Amy Stewart was fully prepared to geek out, as plant nerds are known to do, when she began researching her latest book: “The Tree Collectors: Tales of Arboreal Obsession.”
But as she dove into the minds and motivations of people who collect trees like other people collect coins or baseball cards, she picked up an unexpected thread to the story.
“I thought I was going to write a book about tree geeks and we’d geek out about the particular trees they would be interested in. That would be the book,” said Stewart. “But what I was surprised to find is that people had these other, really profound reasons for collecting trees.”
For many, it was not just a compulsion to score a new acquisition. The trees hold a much deeper meaning.
Take Vivian Keh, a Korean American, whose Korean family elders went through starvation and other hardships during the Korean War.
Keh grows 50 persimmon trees on her quarter-acre plot in San Jose.
Persimmons, in Buddhist culture, are a symbol of transformation but for her kin they also are a special sweet treat and were a great delicacy during difficult times.
She sends boxes of the fruit to her elderly relatives as a gesture of love.
“She says this is a way for her to stay connected with them. Sometimes it’s hard between the generations to really keep any kind of connection. I thought that was profound and beautiful,” Stewart said.
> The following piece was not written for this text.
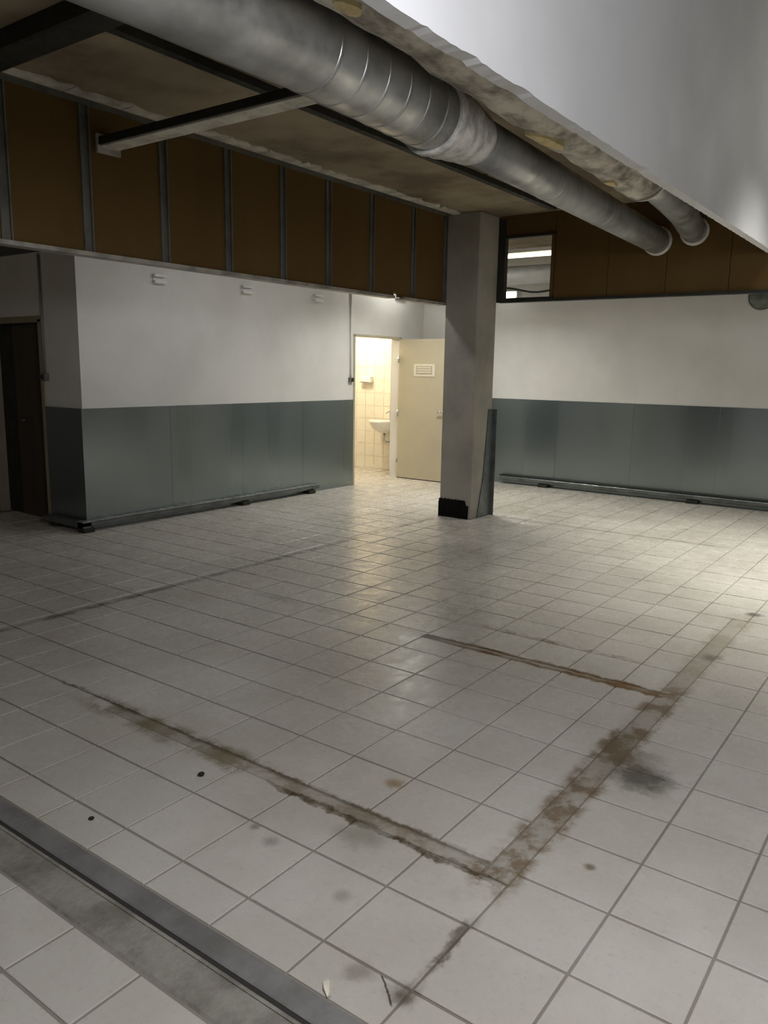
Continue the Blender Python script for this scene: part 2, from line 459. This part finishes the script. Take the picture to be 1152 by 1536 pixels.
# ------------------------------------------------------------------ far hanging bulkhead with an opening
bf = structure(empty('wall_bulkhead_far', (-1.8, YR, 2.3)))
Z0, Z1 = 2.295, 3.15
xs = [-2.54, -1.98, -1.42, -.86, XP+.05]
for a, b in zip(xs, xs[1:]):
    part(MB().box(a+.003, b-.003, YR+.012+random.uniform(-.003, .003), YR+.07, Z0+.02, Z1-.01), 'board', 'board', bf)
part(MB().box(-3.10, -2.543, YR+.012, YR+.07, 2.955, Z1-.01), 'board', 'board', bf)
part(MB().box(-3.30, -3.10, YR+.004, YR+.07, Z0, Z1), 'stud', 'steel_dark', bf)
part(MB().box(-2.58, -2.545, YR+.004, YR+.07, 2.335, 2.95), 'stud', 'board', bf)
part(MB().box(-3.16, -2.53, YR-.002, YR+.075, 2.935, 2.958), 'opening_head', 'steel_dark', bf)
part(MB().box(-3.16, XP+.05, YR-.006, YR+.08, Z0-.006, Z0+.02), 'bottom_rail', 'steel_dark', bf)
part(MB().box(-3.10, -2.545, YR, YR+.075, Z0+.02, 2.335), 'opening_sill', 'steel_dark', bf)
part(MB().box(-3.16, XP+.05, YR, YR+.08, Z1-.02, H), 'top_rail', 'board', bf)

# ------------------------------------------------------------------ column
cx0, cx1, cy0, cy1 = -3.565, -3.175, 5.48, 5.88
co = structure(MB().box(cx0, cx1, cy0, cy1, 0, H).build('column', 'column', None, .012), 'square grey painted column at the corner of the brown bulkheads')
bb = MB()
pts = [(cx0-.004, .0)] + [(cx0-.004 + (cx1-cx0-.02)*k/24, .20 + mnoise.noise(Vector((k*.9, 2, 0)))*.022 - (.05 if k > 21 else 0)) for k in range(25)] + [(cx1-.03, 0)]
bb.prism(pts, 'y', cy0-.008, cy0+.002)
pts = [(cy0-.008, 0)] + [(cy0-.008 + .40*k/14, .17 + mnoise.noise(Vector((k*.9, 7, 0)))*.02) for k in range(15)] + [(cy0+.392, 0)]
bb.prism(pts, 'x', cx0-.010, cx0-.001)
keep(bb.build('bitumen_band', 'black'), co)
gd = MB()
gd.prism([(cy0+.13, 0), (cy0+.40, 0), (cy0+.40, 1.17), (cy0+.31, 1.17), (cy0+.24, .45)], 'x', cx1+.003, cx1+.012)
gd.box(cx1+.003, cx1+.05, cy1+.012, cy1+.024, 0, 1.17)
keep(gd.build('corner_guard', 'railm'), co)

# ------------------------------------------------------------------ metal wall sheets and bumper rails
ZS = 1.165
for i in range(4):
    a = 2.545 + i*1.03; b = min(a+1.03, 6.655)
    keep(MB().box(XL-.001, XL+.006+.001*(i % 2), a+.0015, b-.0015, .0, ZS).build('metal_sheet', 'galv'), wl)
keep(MB().box(-6.32, XL+.004, 2.545, 2.558, 0, ZS).build('metal_sheet', 'galv'), wf)
x = -5.6
k = 0
while x < 4.0:
    keep(MB().box(x+.0015, min(x+1.05, 4)-.0015, YB-.007-.001*(k % 2), YB+.001, 0, ZS+.03).build('metal_sheet', 'galv'), wfar); x += 1.05; k += 1
def rail(pts_profile, axis, a, b): return MB().prism(pts_profile, axis, a, b)
r1 = empty('bumper_rail', (XL+.06, 4.2, 0)); tag(r1, 'low dark steel bumper rail on feet along the left metal wall', 'rail')
part(rail([(XL+.012, .045), (XL+.085, .045), (XL+.10, .06), (XL+.10, .092), (XL+.09, .10), (XL+.012, .10)], 'y', 2.44, 5.85), 'rail_bar', 'railm', r1)
part(MB().box(XL+.012, XL+.103, 2.44, 5.85, .101, .108), 'rail_lip', 'lip', r1)
part(MB().box(-6.30, XL+.10, 2.44, 2.53, .045, .10), 'rail_return', 'railm', r1)
for y in (2.50, 4.55, 5.7):
    part(MB().box(XL+.012, XL+.115, y-.06, y+.06, 0, .044), 'rail_foot', 'steel_dark', r1, .006)
part(MB().box(-6.2, -6.10, 2.45, 2.53, 0, .044), 'rail_foot', 'steel_dark', r1, .006)
r3 = empty('bumper_rail', (-1.8, YB-.06, 0)); tag(r3, 'low steel bumper rail on feet along the far metal wall behind the column', 'rail')
part(rail([(YB-.012, .045), (YB-.085, .045), (YB-.10, .06), (YB-.10, .10), (YB-.09, .115), (YB-.012, .115)], 'x', -4.3, 3.9), 'rail_bar', 'railm', r3)
part(MB().box(-4.3, 3.9, YB-.103, YB-.012, .116, .122), 'rail_lip', 'steel_dark', r3)
for x in (-3.62, -1.62, .4, 2.4):
    part(MB().box(x-.07, x+.07, YB-.115, YB-.012, 0, .044), 'rail_foot', 'steel_dark', r3, .006)

# ------------------------------------------------------------------ open cream door and its frame
d1 = structure(empty('door_1', (XL, 7.70, 0)))
part(MB().box(-5.695, -4.82, 7.682, 7.722, .012, 2.0), 'door_leaf', 'door', d1, .003)
part(MB().box(-5.69, -4.83, 7.686, 7.718, .0, .012), 'door_seal', 'gap', d1)  # dark strip filling the gap below the leaf
part(MB().box(XL-.15, XL+.012, 6.655, 6.69, 0, 2.02), 'door_jamb', 'frame', d1, .003)
part(MB().box(XL-.15, XL+.012, 7.725, 7.76, 0, 2.02), 'door_jamb', 'frame', d1, .003)
part(MB().box(XL-.15, XL+.012, 6.655, 7.76, 2.003, 2.035), 'door_head', 'frame', d1, .003)
for z in (.28, .95, 1.72):
    part(MB().tube([(-5.70, 7.676, z-.05), (-5.70, 7.676, z+.05)], .011, 12), 'hinge', 'lip', d1)
pl = part(MB().box(-5.43, -5.08, 7.676, 7.682, 1.485, 1.655), 'door_plate', 'plate', d1)
ins = MB()
ins.box(-5.39, -5.12, 7.6745, 7.6765, 1.51, 1.63)
i1 = ins.build('plate_print', 'plate2'); i1.parent = pl
for z in (1.535, 1.567, 1.598):
    q = MB().box(-5.37, -5.14, 7.673, 7.675, z, z+.016).build('plate_line', 'plate'); q.parent = pl
part(MB().tube([(-4.89, 7.682, 1.0), (-4.89, 7.64, 1.0), (-4.99, 7.635, 1.0)], .011, 12), 'door_handle', 'lip', d1)

# ------------------------------------------------------------------ washroom behind the open door
wb = structure(empty('wall_washroom', (-6.9, YB, 0)))
for i in range(13):
    for j in range(12):
        a = -8.05 + i*.18; z = .0 + j*.2
        keep(MB().box(a+.002, a+.178, YB-.008, YB-.001, z+.002, z+.198).build('wall_tile', 'bathtile'), wb)
structure(MB().box(-8.2, -8.06, 2.70, YB, 0, 2.56).build('wall_washroom_side', 'bathtile'))
structure(MB().box(-8.06, XL-.14, 6.2, 6.3, 0, 2.56).build('wall_washroom_near', 'bathtile'))
ws = empty('washbasin', (-6.25, YB-.2, .75)); tag(ws, 'white ceramic washbasin on the tiled wall inside the bright doorway', 'washbasin')
bs = MB()
prof = [(.26, .02), (.27, .035), (.25, .035), (.20, -.06), (.06, -.10)]
out = [(.26, .02), (.22, -.09), (.10, -.16)]
segs = 28
def ell(r, z): return [bs.bm.verts.new((-6.27+r*math.cos(2*PI*k/segs), YB-.20+r*.72*math.sin(2*PI*k/segs), .76+z)) for k in range(segs)]
rings = [ell(.07, -.16), ell(.20, -.10), ell(.265, .0), ell(.27, .03), ell(.245, .03), ell(.19, -.06), ell(.03, -.10)]
bs.bm.faces.new(rings[0][::-1]); bs.bm.faces.new(rings[-1])
for A, B in zip(rings, rings[1:]):
    for k in range(segs):
        f = bs.bm.faces.new((A[k], A[(k+1) % segs], B[(k+1) % segs], B[k])); f.smooth = True
part(bs, 'basin', 'ceramic', ws)
part(MB().tube([(-6.27, YB-.05, .79), (-6.27, YB-.05, .90), (-6.27, YB-.09, .93), (-6.27, YB-.17, .90)], .012, 12), 'tap', 'lip', ws)
part(MB().tube([(-6.27, YB-.2, .61), (-6.27, YB-.2, .48), (-6.27, YB-.12, .45), (-6.27, YB-.01, .45)], .018, 12), 'waste_pipe', 'lip', ws)
td = tag(MB().box(-6.86, -6.64, YB-.10, YB-.008, 1.36, 1.46).build('towel_dispenser', 'plastic', None, .012), 'small white box fixed to the tiled washroom wall beyond the open doorway', 'dispenser')
keep(MB().box(-6.84, -6.66, YB-.103, YB-.10, 1.365, 1.375).build('paper_slot', 'greyplastic'), td)
bl2 = tag(MB().tube([(-6.75, 7.55, 2.50), (-6.75, 7.55, 2.56)], .16, 28).build('ceiling_lamp', 'plastic'), 'round lit lamp on the washroom ceiling behind the doorway', 'lamp')
keep(MB().tube([(-6.75, 7.55, 2.44), (-6.75, 7.55, 2.47), (-6.75, 7.55, 2.50)], [.09, .14, .15], 28).build('lamp_shade', 'bathlamp'), bl2)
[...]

She also profiles a man in India who planted a tree to commemorate his daughter who died. Then he had the idea to get everyone in his village to plant a tree whenever a girl is born.
“He turned it into a project that really reminds everyone of the value of girls in a culture where girls are undervalued,” said Stewart, “and now there is this forest and all these trees have been planted to honor these girls, and for the girls to honor the trees.”
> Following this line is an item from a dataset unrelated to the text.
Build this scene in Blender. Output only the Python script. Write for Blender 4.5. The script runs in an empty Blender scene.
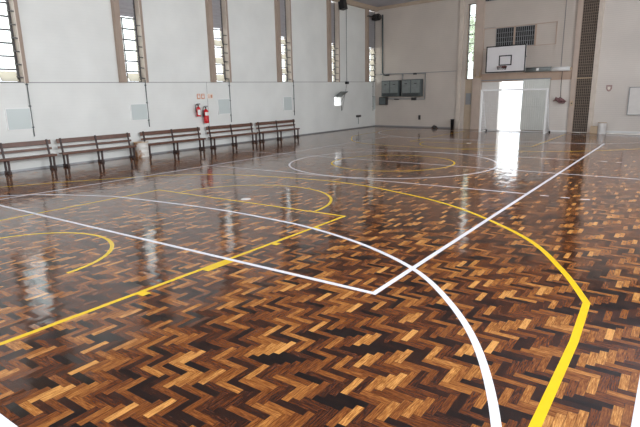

She also interviews Joe Hamilton, who cultivates pines for harvest on the last of the land passed down through his once-enslaved great-grandfather in South Carolina, creating an income source for the next generation of Hamiltons.
During Stewart’s long talks with collectors from all over the world, many of them open up in very personal ways.
There was one woman who desperately wanted children but was unable to conceive.
“She was carrying all this pain around with her. She wanted to be a mother and she couldn’t and the trees filled a hole in her life,” according to Stewart. “She wanted to introduce a new variety of maple and one of the reasons is she would be able to name it. She said, ‘I haven’t been able to name a child. So I would like to be able to name a tree.’ That is so beautiful and profound.”
The idea for the book took root about 10 years ago when she met a man at a book event who identified himself as a tree collector.
“I thought, well that is a weird thing to collect,” she recalled. “Trees are really big and they’re hard to move. How does that even work?”
Stewart, a former resident of Humboldt County who now lives in Portland and whose parents are in Santa Rosa, is attracted to quirky garden adjacent subjects which she turns into bestsellers.
Her 2009 book, “Wicked Plants,” was adapted into a national traveling exhibit that, as she puts it, “terrified children at science museums nationwide for over a decade.”
Her book, “The Drunken Botanist,” took on the plants that make for the best mixed drinks and also inspired a few bar names around the world.
And “Wicked Bugs” explores the cruel superpowers of destructive insects, from millipedes that stop traffic, to “bookworms” that devour libraries.
Stewart, who also is an artist, circled back to the idea of exploring tree collectors in a book several years ago when she sold a painting of some palm trees to a man in Boise, Idaho. As she was packing the painting for shipping, she included a note saying where the trees were located in San Diego.
“He wrote me back and said, ‘We know right where that is. My husband collects palm trees but we live in Boise. They can’t survive the winter in Boise so we have to wrap them up in the wintertime in foil blankets and Christmas tree lights to keep them alive and it looks like an amateur sci-fi movie in our backyard.’ And I thought, OK, that is crazy. I have to do this book. And people started coming out of the woodwork.”
This particular couple is part of “the zone deniers,” who defiantly push the limits of their climate to grow what they love.
Stewart also writes about a man in New Jersey who is trying to grow the state tree for all 50 states, which can be a stretch in the cold mid-Atlantic state.